The entire North East, especially Assam, Tripura and West Bengal are reeling in disbelief and agitating with a sense of betrayal. The passport and foreigner’s act was amended to allow non-Muslim refugees from Bangladesh and Pakistan, to stay back in India even if they entered the country without valid papers in 2015. In a way, was this not a precursor to CAA? Persecution either perceived or real, happens in every country on either religious or racial or political grounds. Under the Indian law, multiple groups such as Tibetans and Sri Lankan Tamils are generally accepted as legal refugees. US too has refugee and asylum laws. In fact every country has laws to protect genuine refugees and asylum seekers. What would CAA facilitate in addition to these provisions?
Opponents and critics cite the ACT as violating the Articles 14, 15 and 21 of the constitution of the country. Article 14 provides for equality before the law. Un-equals can’t be treated equally and equals can’t be treated unequally is its gist. Article 15 deals with the fundamental rights of every citizen and secures them from all kinds of discrimination by the State including that of religion. Article 21 provides that, “No person shall be deprived of his/her life or personal liberty except according to procedure established by law.” An eminent Indian lawyer, an expert in National and International Law, opines that the ‘CAA aims to provide the persecuted minorities in the three countries a special status in the naturalisation process and it does not mean in any way that other communities or people will not be naturalised at all, the rules of general asylum process, continuing to be followed for the other communities. It will However, be interesting to know, why the general refugee/asylum laws were found inadequate in the case of the religions cited or for the countries involved? CAA will need to pass the Supreme Court muster. The role of the executive, the legislature and the Judiciary will come under scrutiny like never before.
Though it is a very laudable move to accord citizenship to the truly persecuted, the CAA does affect the Indians as well, for new immigrants and the old would share the same resources as any other Indian would. The migrants already in India would need to furnish documents that prove their origins which is easier said than done, in addition to many genuine Indians as the National Register of Citizens (NRC) envisages, who would have no documents whatsoever. With economy slowing and employment opportunities shrinking, it is now everyone’s worry.
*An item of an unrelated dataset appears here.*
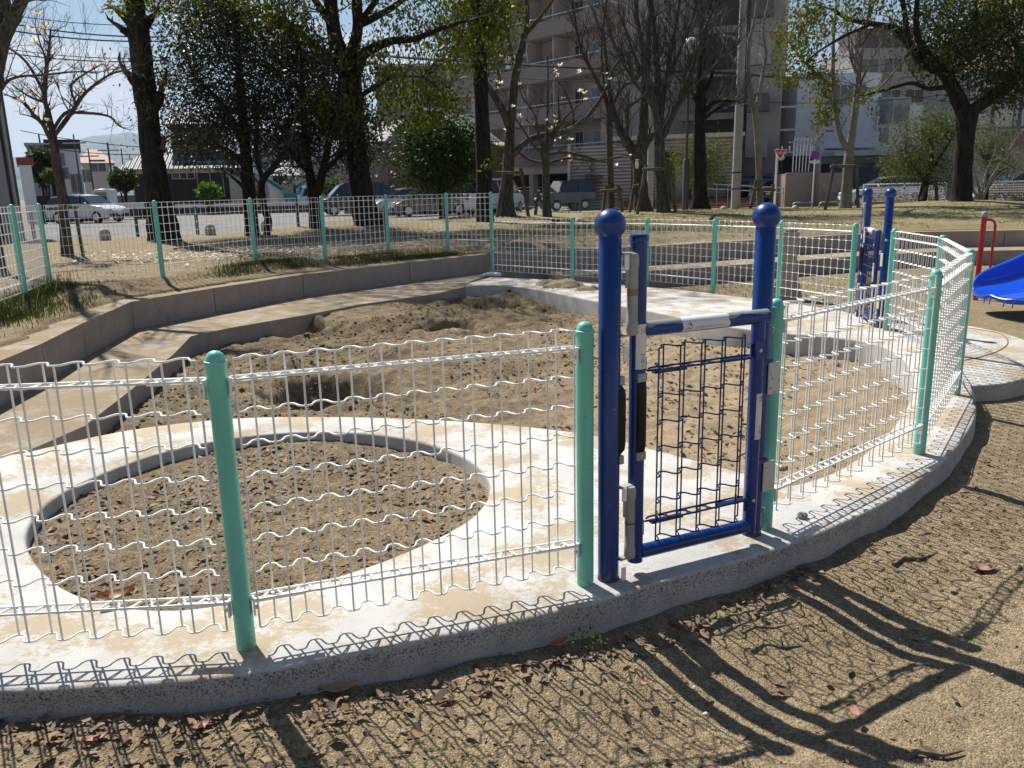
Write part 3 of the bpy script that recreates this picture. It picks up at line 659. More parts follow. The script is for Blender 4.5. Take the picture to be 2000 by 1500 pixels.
# ------------------------------------------------------------------ slide
def slide():
    root=empty('slide',(5.7,9.4,-.2),0,'bright blue plastic playground slide with scalloped exit lip','slide')
    st=[(5.62,.10,.0,.50,-.12),(5.68,.075,.10,.60,-.08),(5.8,.085,.19,.68,-.05),(6.0,.11,.24,.70,0),(6.3,.17,.27,.71,0),(6.6,.30,.29,.72,0),(7.0,.56,.31,.72,0),(7.5,.98,.33,.72,0),(8.1,1.5,.33,.72,0),(8.8,2.1,.33,.72,0)]
    ux,uy=math.cos(R(7)),math.sin(R(7)); yc=9.28
    def ringpts(x,z,h,w_,sh):
        s=x-5.62; cx,cy=5.62+ux*s,yc+uy*s; P=[]
        prof=[(-1.05,h-.03),(-1.02,h),(-.97,h),(-.93,h-.03),(-.88,h*.45),(-.8,h*.12),(-.66,.01),(-.4,-.012),(-.2,-.0),(-.06,.02),(.06,.02),(.2,-.0),(.4,-.012),(.66,.01),(.8,h*.12),(.88,h*.45),(.93,h-.03),(.97,h),(1.02,h),(1.05,h-.03)]
        for a,b in prof:
            bulge=-.16*(1-a*a)*(1 if x<5.65 else max(0,1-(x-5.62)/.5)); X=cx+bulge-uy*a*w_; P.append((X,cy+ux*a*w_,z+b))
        return P
    V=[];nr=20
    for s_ in st: V+=ringpts(*s_)
    # underside
    U=[(v[0],v[1],v[2]-.055) for v in V]; n=len(V); F=[]
    m=len(st)
    for i in range(m-1):
        for k in range(nr-1):
            a=i*nr+k; F.append((a,a+1,a+nr+1,a+nr)); F.append((n+a,n+a+nr,n+a+nr+1,n+a+1))
        F.append((i*nr,(i+1)*nr,n+(i+1)*nr,n+i*nr)); F.append((i*nr+nr-1,n+i*nr+nr-1,n+(i+1)*nr+nr-1,(i+1)*nr+nr-1))
    for k in range(nr-1): F.append((k,n+k,n+k+1,k+1))
    M=MB().add([(v[0]-5.7,v[1]-9.4,v[2]+.2) for v in V+U],F)
    b=M.build('chute',mat('blue_plastic',(.005,.07,.56),.22,coat=.5,col2=(.006,.085,.62),vs=2),root,ang=60)
    sb=b.modifiers.new('s','SUBSURF'); sb.levels=2; sb.render_levels=2
    for a in (-.7,-.5,-.1,.1,.5,.7):
        rb=MB(); s=0; x=5.62-.16*(1-a*a); y=yc+a*.52; rb.tube([(x-5.7-.012,y-9.4,.2+.00),(x-5.7-.006,y-9.4,.2+.05),(x-5.7+.05,y-9.4+.03,.2+.072)],.007,6); rb.build('lip_rib',MATS['blue_plastic'],b)
    for x in (7.2,8.4):
        for a in (-.5,.5): MB().tube([(x-5.7,yc+a-9.4+(x-5.62)*uy,-.1),(x-5.7,yc+a-9.4+(x-5.62)*uy,.2+(.62 if x<8 else 1.65))],.03,10).build('support_leg',mat('red_paint',(.42,.012,.02),.35,coat=.3),root)
    return root
slide()
A=D(1912,520,11.0); B=D(1922,432,11.0); 
rp=empty('handrail_post',(A[0],A[1],0),0,'red steel post with a bent grab handle behind the slide','handrail')
MB().lathe([(.034,-.5),(.034,.90)],(0,0,0),18).build('post',mat('red_paint',(.42,.012,.02),.35,coat=.3),rp)
tz=D(1922,427,11.0)[2]
bpy.data.objects[rp.children[0].name].scale=(1,1,1)
MB().lathe([(.037,.90),(.040,.915),(.038,.95),(.025,.965),(.001,.968)],(0,0,0),18).build('post_cap',M_HINGE,rp)
MB().tube([(.02,0,.86),(.09,0,.86),(.14,0,.835),(.16,0,.78),(.155,0,.5),(.15,0,-.4)],.017,12).build('grab_handle',MATS['red_paint'],rp)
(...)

The North East is worried that the settlement of the migrants will disturb its demographics and stress an already stressed state and its resources. Does it also violate the Assam accord of 1985 which allowed a deportation of all migrants setting 1971 as the cut-off date? Does passing of CAA automatically override the earlier accord? The decadal variation of the population of Assam and India as a whole makes the picture clear, in 1951-61 and 1961-71 the growth in Assam’s population was 35.1% and 34.7% respectively when all India figures those two decades were 21.6% and 24.6% respectively. In these two decades, the food production was only 14% with the cropped area remaining constant. The rate of production of rice and all other agricultural goods were lower than the national average. In light of such mega catastrophes, an agitation started in 1979 and an accord happened in 1985 that set the cut-off date to 1971. Can we afford an encore?
In a country where artificial boundaries are sought to be felled, how prudent is excluding states like Arunachal, Mizoram, Nagaland that require ‘Inner Line Permit’ (ILP), originally created by the British to safeguard their commercial interests, and continues to be applied unjustly to Indians even after the British left, from the ambit of CAA? Can ILP itself be challenged especially when Manipur too is sought to be included under it? Does it not open a window for any State to be included or excluded on the basis of ILP? That ILP violates the one nation – one law theory is another matter. The NRC seeks to register certain relevant information for identification of genuine Indian citizens. It recently left out 19 lakh supposedly many Hindu migrants, who remain illegal. Does the CAA mend this anomaly?
Assam, Tripura, West Bengal or any other State in the country cannot keep adding people on one pretext or the other. Will the secular character of the Indian Constitution accept seemingly contentious Acts? We will soon know, with a host of petitions pending before the Supreme Court.